INFORMATION SHOWN:
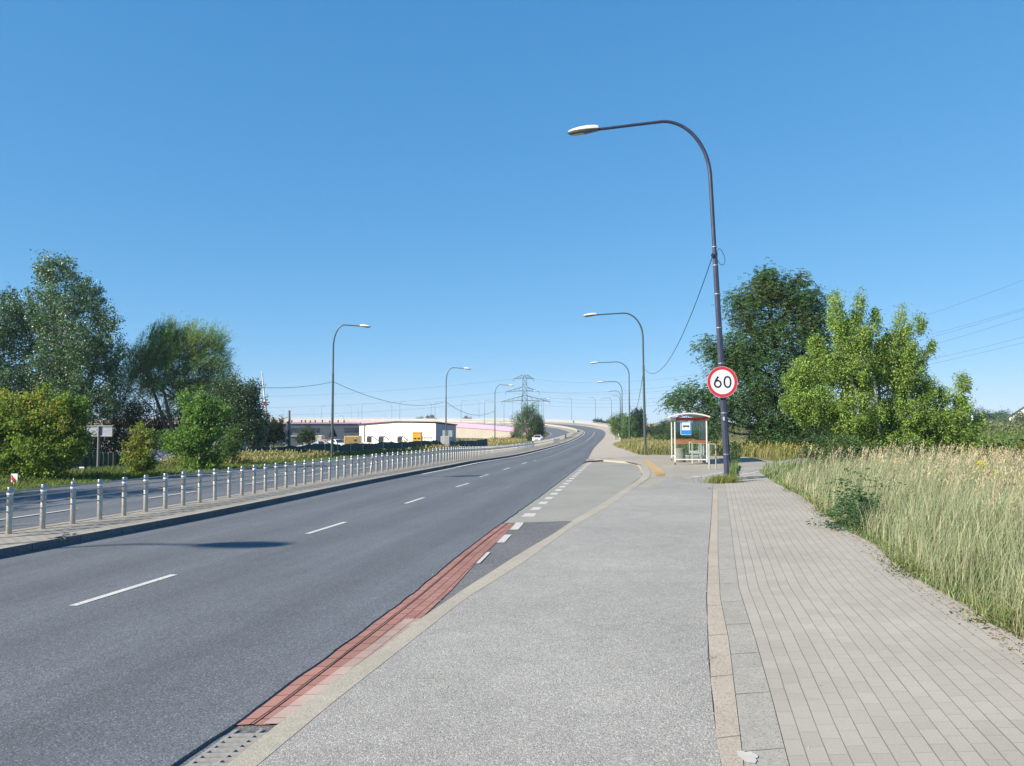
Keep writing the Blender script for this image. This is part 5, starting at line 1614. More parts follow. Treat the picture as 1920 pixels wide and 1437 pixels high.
# near the path mouth on the right
poly = [(edge_x(19.5) + .1, 19.5), (edge_x(21) , 21.6), (8.9, 22.5), (11, 26), (16, 30), (26, 32), (26, 20), (14, 16)]
XY = region_points(16000, poly)
grass('path_mouth_grass', 'yellowish grass round the mouth of the side path', XY, (.5 + .4 * patchy(XY, .9)), .012, STRAW + OL, bend=.35, heads=.1, headcols=HEAD)
poly = [(12.8, 45.5), (15.0, 37.5), (30, 38), (32, 52), (14, 51)]
XY = region_points(12000, poly)
grass('goldenrod_patch', 'yellow goldenrod and dry weeds beyond the side path under the robinia', XY, .85, .025, [(.24, .25, .07), (.22, .23, .08), (.18, .20, .07), (.30, .26, .15)], bend=.35, heads=.12, headcols=[(.42, .36, .06), (.34, .30, .12)], headL=.25)
# field behind on the right: leafy weeds
def weed_cloud(name, label, XY, hmax, cols, leaf, per=14, mat='leaf', cat='weeds'):
    n = len(XY); z = terrain_z(XY[:, 0], XY[:, 1])
    ci = np.repeat(np.arange(n), per); m = len(ci)
    hh = hmax * rng.uniform(.6, 1.1, n)
    f = rng.random(m) ** .6
    P = np.stack([XY[ci, 0] + rng.normal(0, .12, m), XY[ci, 1] + rng.normal(0, .12, m), z[ci] + f * hh[ci]], 1)
    A = rng.normal(0, .6, (m, 3)) + [0, 0, .25]
    C = palette(m, cols) * (rng.normal(1, .15, n)[ci])[:, None]
    o = leaves_mesh(name, P, A, leaf[0] * rng.uniform(.6, 1.3, m), leaf[1] * rng.uniform(.7, 1.2, m), np.clip(C, .003, 1), M[mat])
    return tag(o, label, cat, kind='stuff')
XY = region_points(7000, [(17, 18), (60, 26), (110, 95), (50, 100), (24, 48), (17, 30)])
weed_cloud('field_weeds', 'green and yellow-flowered weeds filling the field at the right', XY, 1.15, [(.12, .19, .06), (.15, .22, .065), (.09, .15, .05), (.22, .25, .06)], (.24, .11), per=14)
XY = region_points(2500, [(12, 8), (34, 10), (34, 26), (17, 26), (13.5, 20)])
weed_cloud('verge_weeds', 'leafy green weeds behind the tall grass', XY, .95, [(.11, .165, .05), (.08, .125, .045), (.15, .19, .06)], (.12, .05), per=16)
# goldenrod flowers in the verge
XY, d_ = verge_points(9, 6, 17, 1.6, 5, 1.0)
P_, A_2, C_2 = [], [], []
for (x, y) in XY:
    z0 = tz(x, y) + random.uniform(.85, 1.15)
    for q_ in range(70):
        P_.append((x + random.gauss(0, .05), y + random.gauss(0, .05), z0 - abs(random.gauss(0, .10)))); A_2.append((random.gauss(0, 1), random.gauss(0, 1), .8)); C_2.append((.55, .46, .05))
o = leaves_mesh('goldenrod_flowers', np.array(P_), np.array(A_2), .035, .02, np.array(C_2), M['leaf'])
tag(o, 'yellow goldenrod flowers dotted through the verge', 'flowers', kind='stuff')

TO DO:
Repeat all of the data above word for word, minus the pictures.

RESULT OF THE TASK:
Keep writing the Blender script for this image. This is part 5, starting at line 1614. More parts follow. Treat the picture as 1920 pixels wide and 1437 pixels high.
# near the path mouth on the right
poly = [(edge_x(19.5) + .1, 19.5), (edge_x(21) , 21.6), (8.9, 22.5), (11, 26), (16, 30), (26, 32), (26, 20), (14, 16)]
XY = region_points(16000, poly)
grass('path_mouth_grass', 'yellowish grass round the mouth of the side path', XY, (.5 + .4 * patchy(XY, .9)), .012, STRAW + OL, bend=.35, heads=.1, headcols=HEAD)
poly = [(12.8, 45.5), (15.0, 37.5), (30, 38), (32, 52), (14, 51)]
XY = region_points(12000, poly)
grass('goldenrod_patch', 'yellow goldenrod and dry weeds beyond the side path under the robinia', XY, .85, .025, [(.24, .25, .07), (.22, .23, .08), (.18, .20, .07), (.30, .26, .15)], bend=.35, heads=.12, headcols=[(.42, .36, .06), (.34, .30, .12)], headL=.25)
# field behind on the right: leafy weeds
def weed_cloud(name, label, XY, hmax, cols, leaf, per=14, mat='leaf', cat='weeds'):
    n = len(XY); z = terrain_z(XY[:, 0], XY[:, 1])
    ci = np.repeat(np.arange(n), per); m = len(ci)
    hh = hmax * rng.uniform(.6, 1.1, n)
    f = rng.random(m) ** .6
    P = np.stack([XY[ci, 0] + rng.normal(0, .12, m), XY[ci, 1] + rng.normal(0, .12, m), z[ci] + f * hh[ci]], 1)
    A = rng.normal(0, .6, (m, 3)) + [0, 0, .25]
    C = palette(m, cols) * (rng.normal(1, .15, n)[ci])[:, None]
    o = leaves_mesh(name, P, A, leaf[0] * rng.uniform(.6, 1.3, m), leaf[1] * rng.uniform(.7, 1.2, m), np.clip(C, .003, 1), M[mat])
    return tag(o, label, cat, kind='stuff')
XY = region_points(7000, [(17, 18), (60, 26), (110, 95), (50, 100), (24, 48), (17, 30)])
weed_cloud('field_weeds', 'green and yellow-flowered weeds filling the field at the right', XY, 1.15, [(.12, .19, .06), (.15, .22, .065), (.09, .15, .05), (.22, .25, .06)], (.24, .11), per=14)
XY = region_points(2500, [(12, 8), (34, 10), (34, 26), (17, 26), (13.5, 20)])
weed_cloud('verge_weeds', 'leafy green weeds behind the tall grass', XY, .95, [(.11, .165, .05), (.08, .125, .045), (.15, .19, .06)], (.12, .05), per=16)
# goldenrod flowers in the verge
XY, d_ = verge_points(9, 6, 17, 1.6, 5, 1.0)
P_, A_2, C_2 = [], [], []
for (x, y) in XY:
    z0 = tz(x, y) + random.uniform(.85, 1.15)
    for q_ in range(70):
        P_.append((x + random.gauss(0, .05), y + random.gauss(0, .05), z0 - abs(random.gauss(0, .10)))); A_2.append((random.gauss(0, 1), random.gauss(0, 1), .8)); C_2.append((.55, .46, .05))
o = leaves_mesh('goldenrod_flowers', np.array(P_), np.array(A_2), .035, .02, np.array(C_2), M['leaf'])
tag(o, 'yellow goldenrod flowers dotted through the verge', 'flowers', kind='stuff')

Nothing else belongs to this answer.